Search the data for the string "scene" and gather each line it is in.

__________________________________________________

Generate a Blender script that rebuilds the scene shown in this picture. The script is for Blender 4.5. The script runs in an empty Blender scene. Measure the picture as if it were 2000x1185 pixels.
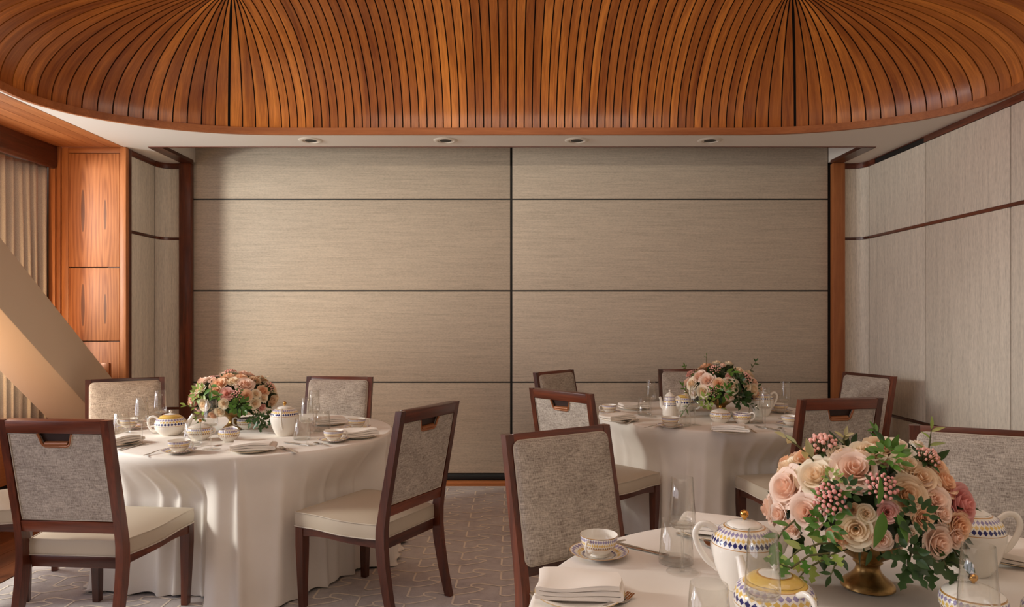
import bpy, bmesh, math, random
from mathutils import Vector, Matrix
PI = math.pi
sc = bpy.context.scene
COL = sc.collection

# ------------------------------------------------------------------ camera, world, lights, exposure
cam = bpy.data.cameras.new('camera')
cam_o = bpy.data.objects.new('camera', cam); COL.objects.link(cam_o)
cam_o.location = (0, 0, 1.4); cam_o.rotation_euler = (PI/2, 0, 0)
cam.sensor_width = 36; cam.lens = 36*1372/2000; cam.shift_y = 29.5/2000
cam.clip_start = .05; cam.clip_end = 100
sc.camera = cam_o
sc.view_settings.view_transform = 'Standard'; sc.view_settings.look = 'None'
sc.view_settings.gamma = 1; sc.view_settings.use_curve_mapping = False
sc.view_settings.exposure = 0.06
cy = sc.cycles
cy.max_bounces = 8; cy.diffuse_bounces = 5; cy.glossy_bounces = 3; cy.transmission_bounces = 4
cy.transparent_max_bounces = 24; cy.caustics_reflective = False; cy.caustics_refractive = False
cy.sample_clamp_indirect = 4; cy.use_denoising = True
world = bpy.data.worlds.new('world'); sc.world = world; world.use_nodes = True
world.node_tree.nodes['Background'].inputs[0].default_value = (.75, .85, 1, 1)
world.node_tree.nodes['Background'].inputs[1].default_value = .6

def area(name, loc, rot, sx, sy, energy, color, spread=PI):
    l = bpy.data.lights.new(name, 'AREA'); l.shape = 'RECTANGLE'; l.size = sx; l.size_y = sy
    l.energy = energy; l.color = color; l.spread = spread
    o = bpy.data.objects.new(name, l); COL.objects.link(o); o.location = loc; o.rotation_euler = rot
    return o
TOX = (0, -PI/2, 0)       # a lamp that shines towards +x: through the left windows
# low sun-warm daylight through the windows of the left wall
area('window_light', (-5.0, 3.0, 2.27), TOX, .60, .50, 174, (1, .98, .90))
area('window_light', (-3.93, 4.50, 1.78), TOX, 1.2, .6, 22, (1, .98, .90))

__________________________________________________

*EXERCISE RESPONSE:*
Generate a Blender script that rebuilds the scene shown in this picture. The script is for Blender 4.5. The script runs in an empty Blender scene. Measure the picture as if it were 2000x1185 pixels.
sc = bpy.context.scene